27 febrero 2008

Tiempeando

Acabo de volver a ver "El Cazador". Había olvidado casi por completo la primera parte, donde M. Cimino muestra al espectador un día cualquiera en un pueblo cualquiera.
Mi memoria sólo comenzaba a partir de Vietnam, con el paso rasante del primer helicóptero que sirve de fundido, y retenía especialmente las anchas cintas rojas de los jugadores de ruleta rusa.
La he visto hoy como una película que es ya de otro tiempo, que invierte una gran parte de metraje en los aburridos detalles de una lenta boda ortodoxa lituana.
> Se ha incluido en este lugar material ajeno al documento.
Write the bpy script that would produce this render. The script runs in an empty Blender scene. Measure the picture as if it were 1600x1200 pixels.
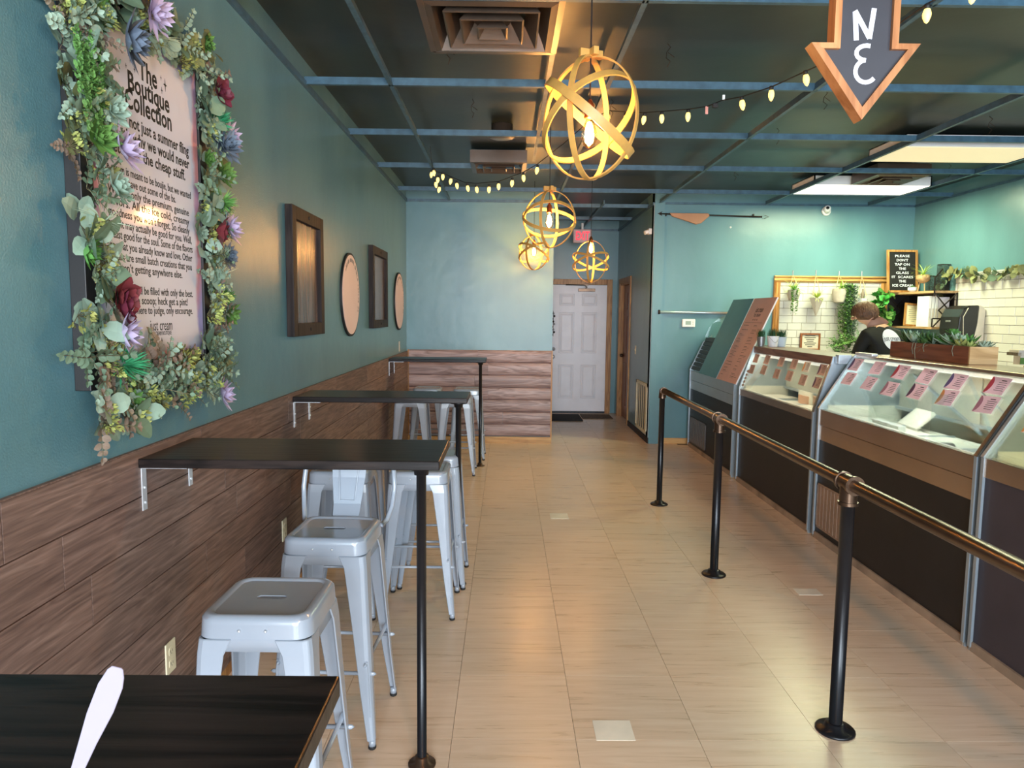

Una película que debe tanto todavía a la novela, al ritmo de la letra escrita, donde la historia "de verdad" no comienza hasta la página cuarenta, y cuyo último tercio se dedica a reflexionar sobre las consecuencias de la rápida e intensa parte de la aventura.

(Aunque hay quien excusa esta extraña asimetría como "guión deliberadamente descompensado", parece que el propio director está de acuerdo.)

Una estructura que me recuerda mucho a tantas clases en las que me demoré en un lento preparatorio y que coroné con una extensa (y quizá necesaria) reflexión final, dejando en el centro a la actividad, que a veces no servía más que de refuerzo, descanso o excusa.

Pero ¿qué se recuerda al final? ¿qué te queda cuando miras a otro lado después de apagar la pantalla?
Sólo el núcleo, la dinámica: la cinta roja, la detonación, la aventura.